Подробности внешнеполитической деятельности Рейгана утомляли. Он усвоил несколько основополагающих идей относительно опасностей умиротворения, зол коммунизма и величия собственной страны, но анализ существенно важных проблем был ему не под силу. Все это послужило для меня поводом к замечанию, сделанному, как мне казалось, вне протокола в обществе собравшихся на конференцию историков в помещении Библиотеки Конгресса: «Когда вы разговариваете с Рейганом, то иногда удивляетесь, почему кому-то могло прийти в голову, что он может быть президентом или даже губернатором. Но тогда именно вам, историкам, следует объяснить, как столь неинтеллектуальный человек мог управлять Калифорнией восемь лет, а Вашингтоном уже почти семь».

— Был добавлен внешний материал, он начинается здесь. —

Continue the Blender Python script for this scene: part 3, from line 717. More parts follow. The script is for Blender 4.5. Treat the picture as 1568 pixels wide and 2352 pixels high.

Средства массовой информации стали охотно пережевывать лишь первую часть моего заявления. Однако для историка вторая гораздо более интересна. С учетом всего сказанного и сделанного президент при самой что ни на есть неглубокой академической подготовке сумел разработать внешнюю политику исключительной содержательности и целенаправленности. Да, у Рейгана, возможно, было всего лишь несколько основных идей, но они-то как раз оказались стержневыми внешнеполитическими проблемами того периода. Это доказывает, что ключевыми качествами руководителя являются чувство выбора направления и крепость собственных убеждений. Вопрос о том, кто составлял для Рейгана заявления по внешнеполитическим вопросам – а ни один президент сам их не сочиняет, – почти не имеет отношения к делу. Бытует предание, будто бы Рейган был орудием тех, кто писал ему речи, но подобные иллюзии характерны для большинства работников такого рода. Но в конце концов, ведь именно сам Рейган отбирал себе людей, которые мастерили ему речи, а он произносил их с исключительной убежденностью и убедительностью. Знакомство с Рейганом не оставляет никаких сомнений в том, что эти речи отражали его личные взгляды и что по некоторым вопросам, к примеру, в отношении «стратегической оборонной инициативы», он был значительно впереди собственного окружения.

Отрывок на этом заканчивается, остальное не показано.